DAI GIORNALI DI OGGI – Bokertov 24 luglio 2024
È il giorno dell’atteso intervento al Congresso Usa del primo ministro israeliano Benjamin Netanyahu. «L’eterno Netanyahu nell’America lacerata», titola La Stampa, sottolineando la volontà di Bibi di essere «ancora al governo fra sei mesi» a prescindere da chi sarà eletto alla Casa Bianca. Per arrivarci, si legge, «ha bisogno di guadagnare tempo, passare incolume fra ovazioni del Congresso e pressioni dell’amministrazione per la tregua con Hamas, fare acrobazie fra presidente in carica, sua vice e neocandidata democratica, ex-presidente repubblicano in corsa per il ritorno». A Washington sono attese anche manifestazioni di protesta. Il viaggio di Netanyahu è visto d’altronde «con grande ostilità da tutte le organizzazioni che negli ultimi mesi hanno guidato la campagna anti-Israele», racconta il Corriere della Sera. In prima linea nella mobilitazione contro lo Stato ebraico ci sono «studenti e associazioni di arabi-americani che hanno creato un clima esplosivo nelle università e nelle strade d’America».
Il filosofo politico Michael Walzer, in una intervista con il Corriere della Sera, definisce Joe Biden «un mensch, che in yiddish vuol dire un uomo con la U maiuscola, retto e coraggioso, d’integrità e onore». Positivo il suo bilancio sull’operato del presidente uscente: «Si è impegnato negli obiettivi della socialdemocrazia più di ogni altro presidente dai tempi di Franklin Delano Roosevelt». Come ebreo americano, prosegue Walzer, «ricorderò che dopo il 7 ottobre Joe Biden non si è impappinato, sapeva esattamente cosa dire e lo ha detto bene». Da allora però c’è stato un declino fisico evidente e il suo passo indietro è stato inevitabile, sostiene il politologo, secondo il quale in caso di vittoria la candidata democratica Kamala Harris «rispetterà la sua eredità politica» e non verrà meno «l’appoggio per la sicurezza dello Stato ebraico». Lo sostiene anche il Foglio in un’analisi sui rapporti tra Washington e Gerusalemme.

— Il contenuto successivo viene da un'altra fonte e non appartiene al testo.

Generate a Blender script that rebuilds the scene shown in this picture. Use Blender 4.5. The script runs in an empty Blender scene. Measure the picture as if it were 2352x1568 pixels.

Kamala Harris «non è un volto del sostegno a Israele quanto Biden», si legge, «ma difficilmente ha intenzione di distanziarsi dalla linea tenuta finora dall’Amministrazione di cui fa parte».
Repubblica intervista il regista israeliano Amos Gitai, protagonista alla Mostra del Cinema di Venezia con il suo nuovo film “Why War” sul carteggio tra Albert Einstein e Sigmund Freud, pubblicato nel 1933 in un’Europa ormai prossima al baratro. «Non siamo condannati alla guerra e alla violenza, anzi. Ma è vero che è la soluzione più facile e allo stesso tempo la più terribile», afferma Gitai. «Quando mi sono occupato dell’assassinio di Rabin, questo era già il nocciolo di ciò che cercavo di capire».
«Il conflitto in corso ha trasformato le vite dei civili in un vero inferno, con continue minacce alla sicurezza», sostiene il sindaco di Gaza Yahya al-Sarraj parlando con il Sole 24 Ore.
Sale l’allerta per la cerimonia inaugurale dei Giochi olimpici di Parigi. Italia e Israele saranno sulla stessa barca, dove saliranno anche «agenti del Mossad», mentre sullo sfondo «è stato attivato un piano sicurezza senza precedenti con 45mila tra poliziotti e gendarmi, 10mila soldati, 2mila poliziotti comunali, 2mila agenti di sicurezza privati, oltre che tiratori scelti sui tetti, i reparti speciali e unità anti-drone» (Gazzetta dello Sport).
Secondo il presidente del Senato Ignazio La Russa, il cronista della Stampa pestato dai fascisti di CasaPound avrebbe dovuto qualificarsi come giornalista. Parole irricevibili per il quotidiano, che stigmatizza: «Certo, anche Ignazio La Russa “condanna”. Peccato solo che quel “però” aggiunto subito dopo sembra quasi ribaltare i ruoli di questa storiaccia». La Russa ha anche dichiarato: «Un giornalista ha detto che non si gioca a calcio con i fascisti, si chiama Berizzi. Io non giocherei a calcio con Berizzi, siamo pari». Gli risponde in una nota il comitato di redazione di Repubblica: «Alla seconda carica dello Stato ricordiamo che Berizzi da anni vive sotto scorta a causa delle minacce subite dagli ambienti dell’estrema destra italiana». Per il cdr di Repubblica, «ironizzare su un giornalista sotto tutela per queste ragioni qualifica La Russa e dimostra per l’ennesima volta le inquietanti commistioni ideologiche tra neofascisti e i vertici politici e istituzionali del nostro Paese».